I doubt there are many buildings that have not, at some point or another, been the scenes of one or more acts of violence or dehumanization. But clearly, to me at least, some buildings provide a context in which such things are more plausible. There’s more to it than that, however. While any house, even ones depicted on chocolate boxes, could be places where domestic abuse happens, only certain buildings get the special status of being places where systemic dehumanization occurs: where people are given identification numbers, and are measured, assessed, quantified, and traded off against each other. To me, rightly or wrongly, such buildings are scrupulously tidy, with glass, concrete and steel much in evidence. There are long corridors, big spaces, high ceilings, and the audible ‘clop-clop’ of power-dressed women strutting about in high-heels.

Does architecture beget violence? At the risk of tripping myself up over Godwin’s Law, Nazis (and fascists generally) had distinctive architectural styles, as indeed did Stalinists. Minimally, it’s supportable that architecture and politics are not orthogonal. Space can be used to manipulate your feelings. Maybe large spaces make you feel smaller. Often you have to be careful what you say in such spaces because the sound carries so well. These diminish your ego that bit more — you restrain yourself; who knows whether that might be just enough to topple you over into docility? Perhaps tidy spaces make you anxious about your humanity — the shed skin, hair, snot, burst spots, sweat, farts and earwax you cannot help but leave in a trail behind you everywhere you go. And you adopt behaviours and routines that diminish that anxiety in response; behaviours you would not otherwise have done. The design of the space has made you do that. The architect has controlled you without ever having met you.

Interestingly, however, research by Stephan Trüby reported in an Archinect article points out that right-wing extremists often like remote rural areas, where they can enclose themselves away from the multicultural complexity of urban life. The same article also cites a study by Neeraj Bhatia correlating population density with support for Hilary Clinton in the 2016 US election, and lack thereof with support for Donald Trump. Indeed, in the UK, the results of general elections when depicted on a map often look like a sea of blue (the colour of the Conservative Party) in rural constituencies with a few dots of red (the colour of the Labour Party) in urban areas, even when Labour wins.

Are we then to infer that rural scenery — forests, meadows, marshes, mountains, bogs, lakes, hills, rivers, beaches and fields — somehow inspire right-wing sentiments? Is God a Tory? Nature can make you feel small, but not in a way that is dehumanizing, I think. At least the ‘trail’ I referred to before that you leave behind you is welcomed in natural environments as something will feed on your detritus. I suspect other factors are at play in why rural areas have more right-wing politics. But then, can I sustain the argument that buildings can turn us into compliant little fascists?

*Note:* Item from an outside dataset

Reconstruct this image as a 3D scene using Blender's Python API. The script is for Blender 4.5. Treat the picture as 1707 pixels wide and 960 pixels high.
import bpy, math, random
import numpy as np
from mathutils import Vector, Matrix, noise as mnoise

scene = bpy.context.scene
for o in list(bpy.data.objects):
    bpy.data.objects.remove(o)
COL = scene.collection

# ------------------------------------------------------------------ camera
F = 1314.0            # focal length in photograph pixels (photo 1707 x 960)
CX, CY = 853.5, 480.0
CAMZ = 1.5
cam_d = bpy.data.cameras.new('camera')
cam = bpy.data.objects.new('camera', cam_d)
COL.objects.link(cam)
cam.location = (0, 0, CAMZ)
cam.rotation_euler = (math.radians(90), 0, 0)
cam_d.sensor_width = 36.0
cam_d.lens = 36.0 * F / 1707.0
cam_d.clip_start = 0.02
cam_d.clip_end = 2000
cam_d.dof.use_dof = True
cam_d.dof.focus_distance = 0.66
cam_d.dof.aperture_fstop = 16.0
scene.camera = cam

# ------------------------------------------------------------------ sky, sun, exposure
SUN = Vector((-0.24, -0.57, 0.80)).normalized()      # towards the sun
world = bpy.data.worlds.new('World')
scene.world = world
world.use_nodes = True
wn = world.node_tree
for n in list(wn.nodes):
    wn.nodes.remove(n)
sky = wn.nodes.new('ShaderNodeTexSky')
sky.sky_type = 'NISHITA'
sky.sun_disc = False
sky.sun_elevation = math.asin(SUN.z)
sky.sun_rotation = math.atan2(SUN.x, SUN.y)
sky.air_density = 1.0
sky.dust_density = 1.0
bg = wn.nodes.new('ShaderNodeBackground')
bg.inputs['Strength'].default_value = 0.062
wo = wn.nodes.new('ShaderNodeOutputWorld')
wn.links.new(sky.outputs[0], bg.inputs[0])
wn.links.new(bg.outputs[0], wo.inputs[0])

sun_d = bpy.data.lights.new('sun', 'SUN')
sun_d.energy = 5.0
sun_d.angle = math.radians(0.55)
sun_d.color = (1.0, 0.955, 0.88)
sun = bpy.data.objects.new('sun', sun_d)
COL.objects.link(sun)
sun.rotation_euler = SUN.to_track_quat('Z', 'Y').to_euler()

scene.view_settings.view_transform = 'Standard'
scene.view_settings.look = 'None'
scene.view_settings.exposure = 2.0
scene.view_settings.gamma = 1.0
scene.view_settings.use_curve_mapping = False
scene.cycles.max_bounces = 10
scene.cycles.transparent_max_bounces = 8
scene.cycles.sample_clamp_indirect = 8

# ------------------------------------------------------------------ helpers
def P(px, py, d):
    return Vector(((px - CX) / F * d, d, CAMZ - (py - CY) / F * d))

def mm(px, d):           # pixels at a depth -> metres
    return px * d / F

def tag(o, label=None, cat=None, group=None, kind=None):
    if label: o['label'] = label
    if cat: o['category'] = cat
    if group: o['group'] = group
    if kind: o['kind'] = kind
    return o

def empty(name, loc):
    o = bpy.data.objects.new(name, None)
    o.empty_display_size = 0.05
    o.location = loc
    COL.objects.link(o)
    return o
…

Before rushing to the conclusion that violence is everywhere, regardless of space, and besides observing that the emotions and feelings natural environments inspire in us should not automatically be seen as ‘good’, it’s worth asking about the alternative. If we can design spaces that make us violent, can we design spaces that make us peaceful? From a quick search of the internet, it seems this question has been the subject of a conference in 2019, and an initiative in California, with an interesting leaflet articulating some of the ways people are psychologically affected by space, and the potential for them to be discriminatory. Interestingly, that leaflet suggests that views of nature reduce stress and anxiety, making people less inclined to violence.

With apologies to those who are right-leaning politically, as I regret to say I cannot dissociate violence, dehumanization and environmental destruction with such views, it then seems all the more remarkable that those in rural areas would be more rather than less Conservative. I can understand a desire to conserve (with a small ‘c’) the nature that surrounds them every day, and perhaps the fear is that ‘others’ will destroy the nature they hold dear. Another view would be that insofar as such people are lords and masters of all they survey (even if that is just a large garden), they have lost all sense of anything other than themselves. Besides, rural areas are not all natural landscapes; instead (in the UK at least) they are mostly industrial. Nature is no less subdued by insecticides, artificial fertilizers, fungicides, weed killers, muirburn, ploughs and chainsaws than it is by concrete and tarmac. In that sense, rural is just another kind of urban — urban with different materials — and we should ask the same questions about the effects these environments have on our psyche that we do of architects and the environments they design.